Smart As: Time to tease brain

A double whammy here: first look at this fun little game, and first experience of the PlayStation Vita.

 

Smart As

From: Sony

For: PS Vita

Three stars (out of five)

 

The new handheld device has been on the market for a while and has taken a while to find its feet, possibly because most casual gamers now find their entertainment on tablets and smartphones.

The Vita is a sort of combination of a traditional handheld gaming device and the aforementioned tablets/phones.

It's got a touch screen, for a start, and little game/app bubbles that kick into gear upon being touched.

The back of the device has a ''touch pad'' that can also be used interactively.

Twin control sticks are a welcome introduction, the screen is a fair size, the sound quality is surprisingly good, and the device is nice and light.

The question, I suppose, is whether the Vita packs enough oomph as a multimedia system, or whether it can accumulate a wide enough library of games to make it a compelling purchase.

Speaking of games - which come as downloads, not hard disks - Smart As is a take on the wildly successful ''brain training'' games on the DS.

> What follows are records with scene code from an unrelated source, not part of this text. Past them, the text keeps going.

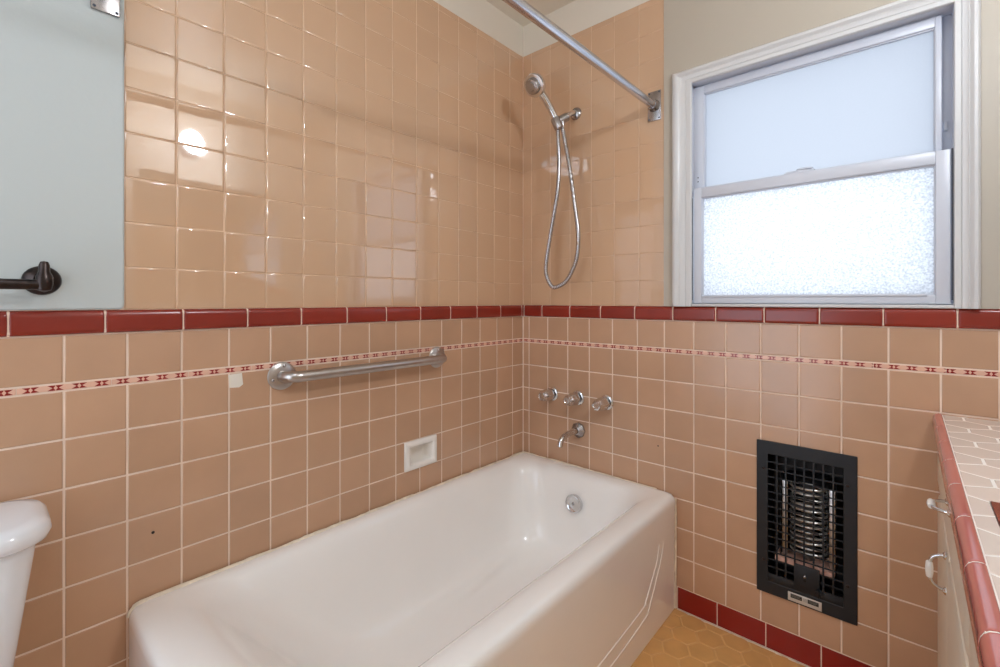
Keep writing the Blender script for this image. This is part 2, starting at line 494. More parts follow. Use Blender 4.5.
liner('trim_3', YF, 0.0, LEFT)
liner('trim_4', 0.0, XR, BACK)
def base(name, lines, c0, c1, to3):
    bm = NB(); ls = sorted([l for l in lines if c0 < l < c1] + [c0, c1])
    for p, q in zip(ls, ls[1:]): add_tile(bm, (p, q, 0.001, BASE_T), to3, 0.003, 0.002, 0.003, 0.0015)
    return tag(obj(name, bm, M['red_base'], smooth=False), kind='structure')
base('baseboard_left', [-0.1 - 0.153 * k for k in range(18)], YF, -1.53, LEFT)
base('baseboard_back', [0.883 + 0.153 * k for k in range(-1, 8)], 0.742, XR, BACK)
# dirty joint at the foot of the base tiles
bm = NB()
random.seed(3)
for k in range(40):
    x = 0.742 + 0.018 * k
    add_box(bm, x, x + 0.018, -0.0035 - random.random() * 0.004, 0.0, -0.001, 0.0012 + random.random() * 0.001)
tag(obj('trim_5', bm, M['caulk'], smooth=False), kind='structure')
random.seed(11)

# ------------------------------------------------------------------ window
wx0, wx1, wz0, wz1 = WIN
def add_frame(bm, x0, x1, z0, z1, wl_, wr_, wt_, wb_, y0, y1, bev=0.002):
    add_box(bm, x0, x0 + wl_, y0, y1, z0, z1, bev)
    add_box(bm, x1 - wr_, x1, y0, y1, z0, z1, bev)
    add_box(bm, x0 + wl_ - .001, x1 - wr_ + .001, y0, y1, z1 - wt_, z1, bev)
    add_box(bm, x0 + wl_ - .001, x1 - wr_ + .001, y0, y1, z0, z0 + wb_, bev)
def add_open_frame(bm, x0, x1, z0, z1, prof, closed_bottom=False):
    """mitred moulding run up the left side, over the top and down the right. prof: (offset outward from the opening, y)."""
    rings = []
    for (x, z, sx, sz) in ((x0, z0, -1, 0), (x0, z1, -1, 1), (x1, z1, 1, 1), (x1, z0, 1, 0)):
        rings.append([bm.verts.new((x + sx * o, y, z + sz * o)) for o, y in prof])
    n = len(prof)
    for A, B in zip(rings, rings[1:]):
        for k in range(n): bm.faces.new((A[k], A[(k + 1) % n], B[(k + 1) % n], B[k]))
    bm.faces.new(rings[0]); bm.faces.new(rings[-1])

win = tag(empty('window_1', ((wx0 + wx1) / 2, 0.05, wz0)), kind='structure')
# moulded wooden casing
cw = 0.072
prof = [(0.0, 0.0), (0.0, -0.009), (0.003, -0.012), (0.018, -0.012), (0.020, -0.0095), (0.022, -0.012), (0.034, -0.013), (0.039, -0.016),
        (0.041, -0.0145), (0.044, -0.017), (0.052, -0.022), (0.061, -0.022), (0.067, -0.018), (0.070, -0.010), (0.0705, 0.0)]
kx0, kx1, kz0, kz1 = CAS
bm = NB(); add_open_frame(bm, kx0, kx1, wz0 + 0.0005, kz1, prof)
for v in bm.verts:      # the head and the right-hand casing are narrower than the left
    if v.co.x > kx1: v.co.x = kx1 + (v.co.x - kx1) * 0.72
    if v.co.z > kz1: v.co.z = kz1 + (v.co.z - kz1) * 0.74
obj('casing', bm, M['trimpaint'], win, angle=35)
# wooden jamb lining the opening
bm = NB(); add_frame(bm, wx0, wx1, wz0, wz1, 0.003, 0.003, 0.003, 0.010, 0.0, 0.135, 0.001)
add_box(bm, kx0, kx1, -0.010, 0.004, wz0 + 0.0005, wz0 + 0.010, 0.002)
obj('jamb', bm, M['trimpaint'], win)
# vinyl main frame
fx0, fx1, fz0, fz1 = wx0 + 0.0035, wx1 - 0.0035, wz0 + 0.0105, wz1 - 0.0035
bm = NB(); add_frame(bm, fx0, fx1, fz0, fz1, 0.003, 0.006, 0.010, 0.006, 0.008, 0.09)
add_frame(bm, fx0, fx1, fz0, fz1, 0.014, 0.030, 0.014, 0.010, 0.062, 0.09)
obj('window_frame', bm, M['vinyl'], win)
bm = NB()
add_box(bm, kx0 - .002, kx0 + .0022, -0.001, 0.003, fz0 + .012, 1.535)
add_box(bm, 1.4795, 1.4830, -0.001, 0.003, fz0 + .012, 1.570)
obj('gasket', bm, M['gasket'], win)
# lower sash (room side)
lz0, lz1 = fz0 + 0.001, 1.571
bm = NB(); add_frame(bm, 0.7995, 1.479, lz0, lz1, 0.029, 0.031, 0.036, 0.026, 0.003, 0.034, 0.003)
ls = obj('lower_sash', bm, M['vinyl'], win)
bm = NB(); add_frame(bm, 0.828, 1.4485, lz0 + 0.025, lz1 - 0.035, 0.003, 0.003, 0.005, 0.005, 0.010, 0.026, 0.001)
add_box(bm, 0.845, 1.432, 0.000, 0.010, lz0 + 0.0225, lz0 + 0.0285, 0.001)
obj('glazing_bead', bm, M['vinyl'], ls)
bm = NB(); add_box(bm, 0.829, 1.4475, 0.020, 0.024, lz0 + 0.026, lz1 - 0.036)
obj('lower_pane', bm, M['pane_lo'], ls, False)
# sash lock on the meeting rail
bm = NB(); add_box(bm, 1.090, 1.170, 0.006, 0.030, lz1 - .0005, lz1 + 0.007, 0.002)
add_lathe(bm, [(0.0, 0.014), (0.008, 0.014), (0.011, 0.010), (0.011, 0.005)], (1.13, 0.020, lz1), (0, 0, 1), 16)
add_box(bm, 1.124, 1.165, 0.008, 0.018, lz1 + 0.009, lz1 + 0.014, 0.002)
obj('sash_lock', bm, M['vinyl'], ls)
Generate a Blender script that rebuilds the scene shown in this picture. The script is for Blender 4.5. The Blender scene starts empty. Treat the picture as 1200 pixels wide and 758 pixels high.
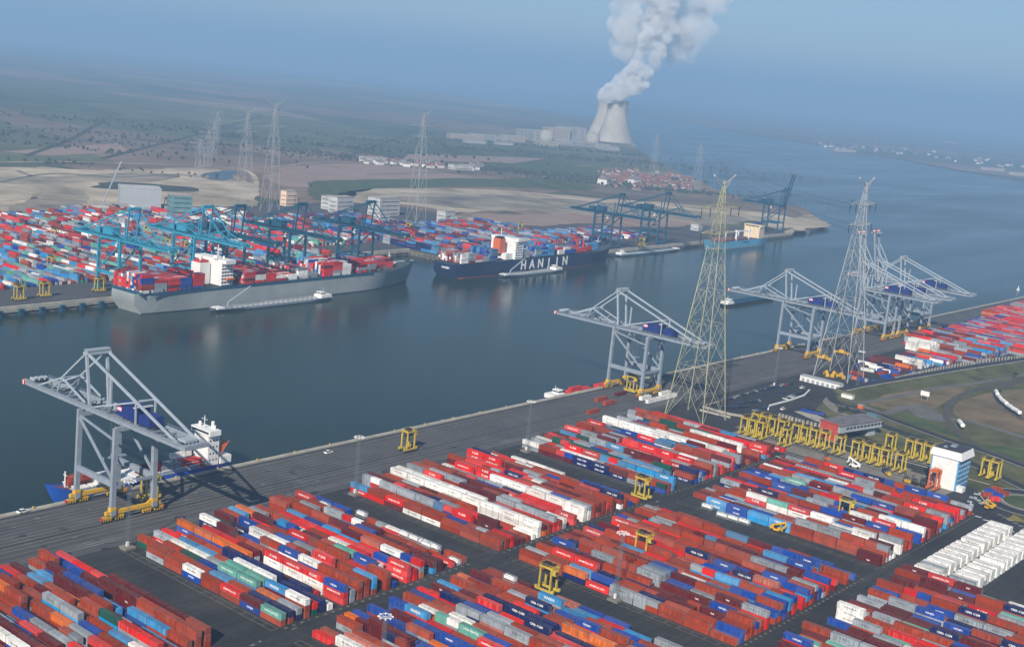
import bpy, bmesh, math, random
from mathutils import Vector, Matrix
R = math.radians
random.seed(11)
S = bpy.context.scene
COL = S.collection
# ------------------------------------------------------------------ camera
H = 215.0
F, PITCH, ROLL, YAW = 1482.87, .19100655, .0953906, .6806698      # photo is 1200x758
_cp, _sp = math.cos(PITCH), math.sin(PITCH)
FW = Vector((math.cos(YAW)*_cp, math.sin(YAW)*_cp, -_sp))
_r = FW.cross(Vector((0, 0, 1))).normalized(); _u = _r.cross(FW)
RT = math.cos(ROLL)*_r + math.sin(ROLL)*_u
UP = -math.sin(ROLL)*_r + math.cos(ROLL)*_u
cam = bpy.data.objects.new('camera', bpy.data.cameras.new('camera')); COL.objects.link(cam)
cam.matrix_world = Matrix((( RT.x, UP.x, -FW.x, 0), (RT.y, UP.y, -FW.y, 0), (RT.z, UP.z, -FW.z, H), (0, 0, 0, 1)))
cam.data.sensor_width = 36; cam.data.lens = F/1200*36
cam.data.clip_start = 5; cam.data.clip_end = 120000
S.camera = cam
# ------------------------------------------------------------------ light
SUN_AZ, SUN_EL = R(204), R(35)            # direction the light comes from
W = bpy.data.worlds.new('World'); S.world = W; W.use_nodes = True
nt = W.node_tree; bg = nt.nodes['Background']
sky = nt.nodes.new('ShaderNodeTexSky'); sky.sky_type = 'NISHITA'; sky.sun_disc = False
sky.sun_elevation = SUN_EL; sky.sun_rotation = R(90) - SUN_AZ
sky.air_density = 1.0; sky.dust_density = .0; sky.ozone_density = 5.0; sky.altitude = 200
nt.links.new(sky.outputs[0], bg.inputs[0]); bg.inputs[1].default_value = .058
sl = bpy.data.lights.new('sun', 'SUN'); sl.energy = 5.0; sl.angle = R(.55); sl.color = (1, .92, .80)
so = bpy.data.objects.new('sun', sl); COL.objects.link(so)
sd = Vector((math.cos(SUN_AZ)*math.cos(SUN_EL), math.sin(SUN_AZ)*math.cos(SUN_EL), math.sin(SUN_EL)))
so.rotation_euler = sd.to_track_quat('Z', 'Y').to_euler(); so.location = (0, 0, 700)
S.view_settings.view_transform = 'Standard'; S.view_settings.look = 'None'
S.view_settings.exposure = 0.5; S.view_settings.gamma = 1
S.cycles.use_denoising = True; S.cycles.volume_bounces = 3; S.cycles.max_bounces = 8
S.cycles.transparent_max_bounces = 12
HAZE_D = 1.68e-4
HAZE_C = (.35, .57, .85)
HAZE_TOP = 675

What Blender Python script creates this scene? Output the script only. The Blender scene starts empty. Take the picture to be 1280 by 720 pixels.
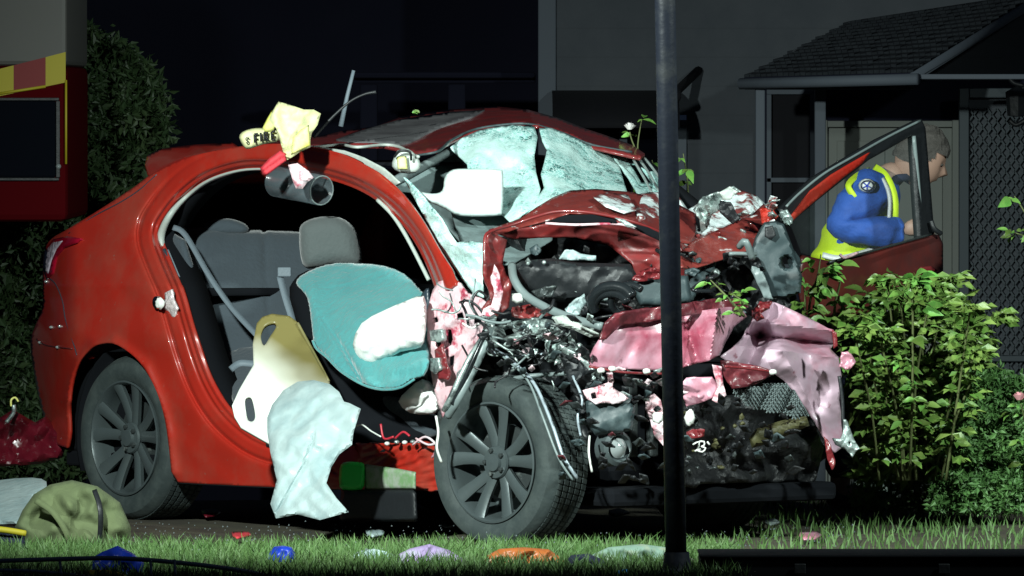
import bpy, math, random
import numpy as np
from mathutils import Vector, Matrix
from mathutils.geometry import delaunay_2d_cdt

# ------------------------------------------------------------------ camera, world, lights, exposure
scene = bpy.context.scene
COL = scene.collection
FPX = 11484.0; CAMY = -36.0; CAMZ = 1.65; PITCH = math.radians(1.172)
cam_d = bpy.data.cameras.new('camera'); cam = bpy.data.objects.new('camera', cam_d); COL.objects.link(cam)
cam_d.sensor_width = 36; cam_d.lens = FPX / 1280 * 36; cam_d.clip_start = 1; cam_d.clip_end = 600
cam.location = (0, CAMY, CAMZ); cam.rotation_euler = (math.pi / 2 - PITCH, 0, 0)
scene.camera = cam

w = bpy.data.worlds.new('World'); scene.world = w; w.use_nodes = True
bg = w.node_tree.nodes['Background']; bg.inputs[0].default_value = (0.10, 0.16, 0.30, 1); bg.inputs[1].default_value = 0.045
scene.view_settings.view_transform = 'Standard'; scene.view_settings.look = 'None'
scene.view_settings.exposure = 0; scene.view_settings.gamma = 1

def spot(name, loc, aim, watts, color, size, cone, blend=.4):
    d = bpy.data.lights.new(name, 'SPOT'); o = bpy.data.objects.new(name, d); COL.objects.link(o)
    d.energy = watts; d.color = color; d.shadow_soft_size = size; d.spot_size = math.radians(cone); d.spot_blend = blend
    o.location = loc; o.rotation_euler = (Vector(aim) - Vector(loc)).to_track_quat('-Z', 'Y').to_euler()
    return o
# portable scene floodlights of the rescue crews standing beside the camera
spot('floodlight_lamp', (3.7, -5.3, 3.4), (0.2, -1.0, 0.80), 1300, (0.86, 1.0, 0.95), 0.12, 84, .8)
spot('floodlight_lamp', (-2.3, -7.2, 3.1), (0.35, -0.9, 0.75), 3500, (0.88, 1.0, 0.95), 0.12, 58, 1.0)

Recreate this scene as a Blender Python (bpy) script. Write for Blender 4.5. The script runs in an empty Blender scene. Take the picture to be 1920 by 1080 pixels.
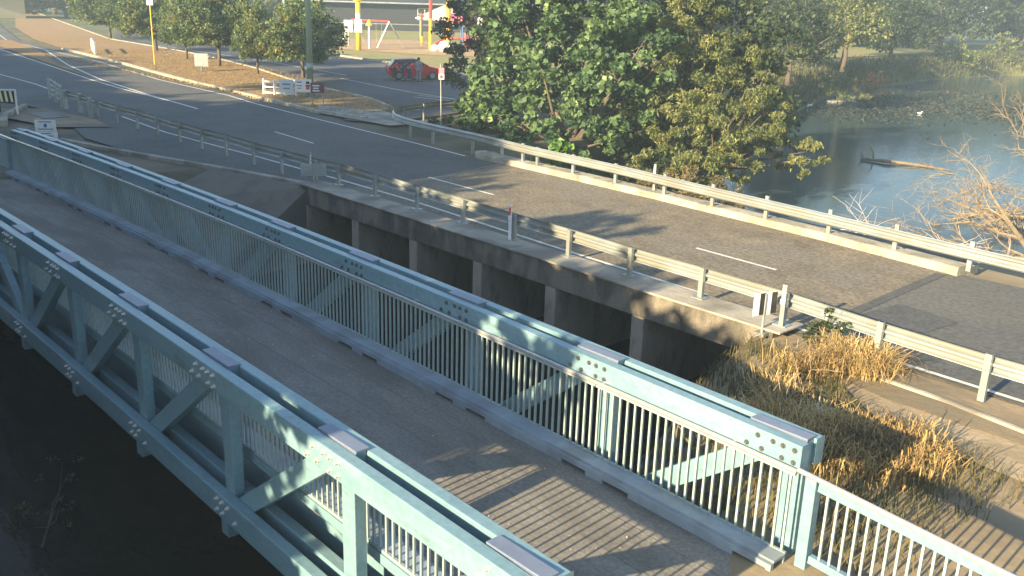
import bpy, math, random
import numpy as np
from mathutils import Vector, Matrix
R_=math.radians
SC=bpy.context.scene; COL=SC.collection
# ------------------------------------------------------------------ camera, sky, sun, exposure
cd=bpy.data.cameras.new('camera'); cam=bpy.data.objects.new('camera',cd); COL.objects.link(cam); SC.camera=cam
yaw,pitch,roll=R_(47.0563),R_(17.3295),R_(1.7533)
f=Vector((-math.sin(yaw)*math.cos(pitch),math.cos(yaw)*math.cos(pitch),-math.sin(pitch)))
r0=Vector((math.cos(yaw),math.sin(yaw),0)); u0=r0.cross(f)
rr=math.cos(roll)*r0+math.sin(roll)*u0; uu=-math.sin(roll)*r0+math.cos(roll)*u0
m=Matrix((rr,uu,-f)).transposed().to_4x4(); m.translation=Vector((0,0,6.3)); cam.matrix_world=m
cd.sensor_width=36; cd.lens=36*1769.45/1920; cd.clip_start=.1; cd.clip_end=4000
SUN_EL=19.0
sd=Vector((-.06,1,-math.tan(R_(SUN_EL)))).normalized()
sl=bpy.data.lights.new('sun','SUN'); sl.energy=5.0; sl.angle=R_(.6); sl.color=(1,.79,.47)
so=bpy.data.objects.new('sun',sl); COL.objects.link(so); so.rotation_euler=sd.to_track_quat('-Z','Y').to_euler()
W=bpy.data.worlds.new('World'); SC.world=W; W.use_nodes=True
nt=W.node_tree; bg=nt.nodes['Background']; sky=nt.nodes.new('ShaderNodeTexSky'); sky.sky_type='NISHITA'; sky.sun_disc=False
sky.sun_elevation=R_(SUN_EL); sky.sun_rotation=R_(183); nt.links.new(sky.outputs[0],bg.inputs[0]); bg.inputs[1].default_value=.078; sky.ozone_density=2.0; sky.dust_density=.6
SC.view_settings.view_transform='Standard'; SC.view_settings.look='None'; SC.view_settings.gamma=1; SC.view_settings.exposure=2.08
SC.cycles.max_bounces=6; SC.cycles.transparent_max_bounces=8
rng=np.random.default_rng(7); random.seed(7)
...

It entails a series of (increasingly difficult) challenges, in mathematics and vocabulary and problem-solving and logic. Your success, or lack of success, determines your ''brain score'', and the idea is you come back tomorrow and try to be sharper.

John Cleese narrates, and the game is springing with colour and life. Will it actually make you smarter? The jury's out, but it can certainly keep one's brain occupied.